Até as ONG’s WWF, Greenpeace e Pew Environmental Group foram acusadas de tornarem-se a favor da moratória, mas logo se defenderam. O Greenpeace publicou em seu site uma nota oficial em que acusa a imprensa de manipular seu posicionamento. E se disse expressamente contra a indústria baleeira. Junto com a WWF e Pew Environmental Group, eles produziram um documento com seis pontos principais e entregue a CIB que defendiam, entre outras coisas, o fim total da caça às baleias no Santuário de Baleias dos Oceanos do Sul, o fim do comércio internacional de produtos baleeiros e a não utilização do Artigo VIII, aquele que permite a pesca científica. “Achamos uma farsa o que ocorre hoje. Existe a moratória e ela não impede que a caça continue. Propusemos o fim da sanção para que fossem definidas regras claras e rigorosas nesta atividade junto aos países que se beneficiam do Artigo VIII”, ressaltou Carlos Alberto de Mattos, biólogo e superintendente de conservação da WWF Brasil.
Carlos Alberto acredita que os mecanismos de negociação precisam ser revistos. Para ele as questões geopolíticas falam mais alto em detrimento dos interesses ambientais. “O medo de aceitar uma restrição a um artigo marítimo para um país envolto pelo mar, como o Japão, falou mais alto. Depois deste encontro é preciso pensar numa reforma da estrutura da Comissão Internacional da Baleia para que as discussões cheguem a algum lugar, antes de pensar no seu futuro”, aponta ele. O Santuário de Baleias da Antártida era a maior preocupação das ONG’s. E tinham sua razão de ser. São dos mares gelados do sul que as baleias rumam para as costas de Brasil, Argentina e outros para prepararem sua reprodução. E o Japão vai até lá para realizar sua pesca “científica”.

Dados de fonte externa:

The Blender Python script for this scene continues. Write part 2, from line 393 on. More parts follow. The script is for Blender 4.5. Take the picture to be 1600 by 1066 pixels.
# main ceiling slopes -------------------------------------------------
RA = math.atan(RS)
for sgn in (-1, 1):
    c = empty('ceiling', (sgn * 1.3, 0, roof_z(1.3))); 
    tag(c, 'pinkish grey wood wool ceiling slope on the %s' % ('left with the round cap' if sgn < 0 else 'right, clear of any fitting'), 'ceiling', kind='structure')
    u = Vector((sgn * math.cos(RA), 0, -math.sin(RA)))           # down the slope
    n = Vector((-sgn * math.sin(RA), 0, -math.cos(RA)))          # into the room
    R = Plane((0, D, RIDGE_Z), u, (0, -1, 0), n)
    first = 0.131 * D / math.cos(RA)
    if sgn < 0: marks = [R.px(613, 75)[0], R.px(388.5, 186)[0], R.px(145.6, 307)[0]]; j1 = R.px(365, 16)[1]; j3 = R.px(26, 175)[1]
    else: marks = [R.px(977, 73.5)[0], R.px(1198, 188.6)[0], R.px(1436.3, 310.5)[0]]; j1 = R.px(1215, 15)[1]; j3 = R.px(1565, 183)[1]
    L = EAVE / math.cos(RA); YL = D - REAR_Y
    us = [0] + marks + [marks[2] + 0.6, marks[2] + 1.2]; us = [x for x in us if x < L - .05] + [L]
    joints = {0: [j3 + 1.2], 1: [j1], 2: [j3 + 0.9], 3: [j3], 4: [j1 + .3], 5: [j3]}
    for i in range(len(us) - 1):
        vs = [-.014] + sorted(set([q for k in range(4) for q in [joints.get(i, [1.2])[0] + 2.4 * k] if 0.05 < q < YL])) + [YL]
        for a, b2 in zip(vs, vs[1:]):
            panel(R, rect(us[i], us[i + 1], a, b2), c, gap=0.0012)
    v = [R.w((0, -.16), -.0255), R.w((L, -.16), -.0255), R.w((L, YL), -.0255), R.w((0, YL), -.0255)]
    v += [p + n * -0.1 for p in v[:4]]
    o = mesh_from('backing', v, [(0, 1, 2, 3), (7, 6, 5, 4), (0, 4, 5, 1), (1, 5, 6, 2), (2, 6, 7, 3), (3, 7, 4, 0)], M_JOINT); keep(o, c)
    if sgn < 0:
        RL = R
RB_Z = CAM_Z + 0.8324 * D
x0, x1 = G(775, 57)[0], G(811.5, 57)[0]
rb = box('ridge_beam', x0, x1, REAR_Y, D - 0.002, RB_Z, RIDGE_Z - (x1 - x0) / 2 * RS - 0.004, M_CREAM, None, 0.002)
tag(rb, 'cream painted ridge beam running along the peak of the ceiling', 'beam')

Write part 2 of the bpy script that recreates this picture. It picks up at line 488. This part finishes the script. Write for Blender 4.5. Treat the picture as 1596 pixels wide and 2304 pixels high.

Desde 1999, Márcia Engel participa das reuniões da CIB. E é de longa data que existe esse embate entre os pró-caça e os conservacionista. Mas a bióloga lembra que nos últimos anos discussões ligadas as mudanças climáticas, o aumento da temperatura dos oceanos e a poluição das águas entraram em pauta. Só que em 2010, o foco continua ser o dilema da caça. Depois de cinco dias de embate na CIB quem vai continuar sofrendo são as baleias.